Verbraucherschutz

Weniger Qualität und teurer? Verbraucherzentrale Berlin warnt vor Pflege-WGs

Die Kranken- und Alterspflege in Berlin ist kostspielig. Nun gibt die Verbraucherzentrale Tipps, wie Sie Kostenfallen vermeiden können. 

Viele Menschen fühlen sich mit den Pflegeangeboten in Berlin überfordert – und werden übervorteilt.
Viele Menschen fühlen sich mit den Pflegeangeboten in Berlin überfordert – und werden übervorteilt.Angelika Warmuth/dpa

Sobald Familienmitglieder auf Pflege angewiesen sind, muss es schnell gehen. Die Angehörigen müssen sich dann in einem komplexen Gesundheitssystem zurechtfinden und Lösungen finden.
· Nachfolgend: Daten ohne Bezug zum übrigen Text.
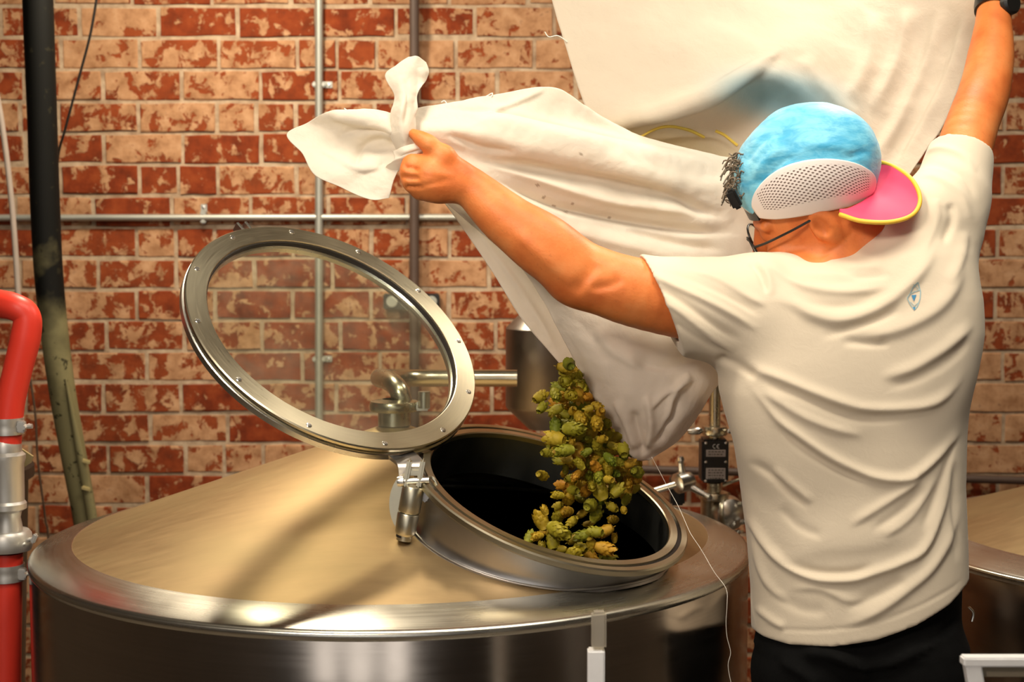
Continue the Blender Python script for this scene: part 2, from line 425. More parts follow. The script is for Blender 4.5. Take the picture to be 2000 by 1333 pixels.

Ihre Unwissenheit wird in einigen Fällen ausgenutzt, warnt die Verbraucherzentrale Berlin

Betroffene sollten sich zuerst einmal informieren, welche Pflegeeinrichtung zu den Bedürfnissen und auch besonders den finanziellen Mitteln passt. In Berlin werden neben Pflegeheimen auch sogenannte Pflege-Wohngemeinschaften (WGs) als Möglichkeit angeboten. Sie unterliegen anderen Regelungen. „Früher gab es selbstorganisierte Pflege-WGs mit ideellem Anspruch, jetzt ist es vor allem ein kommerzielles Geschäftsmodell geworden“, warnte Pascal Bading, Jurist der Verbraucherzentrale. Die Pflege-WGs müssten weniger Qualitätsanforderungen erfüllen und könnten gleichzeitig mehr Geld abrechnen als die Pflegeheime.

Verbraucherzentrale Berlin: Nicht voreilig Pflegegrad hochstufen

Einigen Angehörigen werde geraten, den Pflegegrad hochzustufen – denn die Wohngemeinschaften können ab Pflegegrad 4 „deutlich höhere Kosten abrechnen“. Dabei würden sie allerdings oftmals verschweigen, dass der Eigenanteil gleichzeitig auf mehr als das Doppelte steige. Gleichzeitig würde sich der Pflegeaufwand nur leicht erhöhen.

Generell sind die Eigenanteile laut dem Verein in den vergangenen Jahren stark gestiegen. Allerdings seien die Kosten in Pflegeheimen deutlich transparenter und in der Regel auch niedriger als in den Pflege-WGs. Die Kosten in den Pflege-WGs würden mit dem Pflegegrad steigen und mit verschiedenen Verträgen berechnet. Dadurch seien die Gesamtkosten weniger transparent, kritisierte der Verein.

Im Pflegeheimen werde dagegen ein Heimvertrag geschlossen: Darin seien die Kosten für die Pflege, Unterkunft, Verpflegung, Ausbildungsumlage und Investitionskosten enthalten. Der Pflegegrad 2 bis 5 habe keinen Einfluss auf den Eigenkostenanteil. Zusätzlich würden die Eigenanteile an den Pflege- und Ausbildungskosten im Pflegeheim mit der Aufenthaltsdauer sinken. Die Pflegekassen geben im ersten Jahr 15 Prozent und ab dem vierten Jahr 75 Prozent dazu – allerdings nicht in den Pflege-WGs.

Pflege-WG: Anfallender Leistungskomplex kann teuer werden

Pflege-Wohngemeinschaften könnten zudem den Leistungszuschlag der Pflegekassen nicht abrechnen und erheben den Leistungskomplex 19a. Den Leistungskomplex 19a gibt es bundesweit nur in Berlin. Im Gegensatz zu den üblichen Leistungskomplexen in der ambulanten Pflege werden nicht konkret definierte Pflegeleistungen abgerechnet, sondern eine Tagespauschale. Zurzeit beträgt diese laut der Verbraucherzentrale Berlin durchschnittlich 186,21 Euro pro Tag und deckt ausschließlich die Pflege ab. Mit der Hochstufung auf den Pflegegrad 4 zahlt die Pflegekasse zwar mehr für die Sachleistungen, allerdings können laut dem Verein die Eigenkosten auch um fast 2000 Euro steigen.

Angehörige sollten diese kommerziellen Interessen im Hinterkopf behalten, wenn sie sich um einen Pflegeplatz bemühen – und Gutachten erstellen lassen. Insbesondere dann, wenn den Angaben zufolge das Gutachten weniger als ein Jahr alt ist oder wenn der Einzug in die Pflege-WG gerade erst erfolgt ist.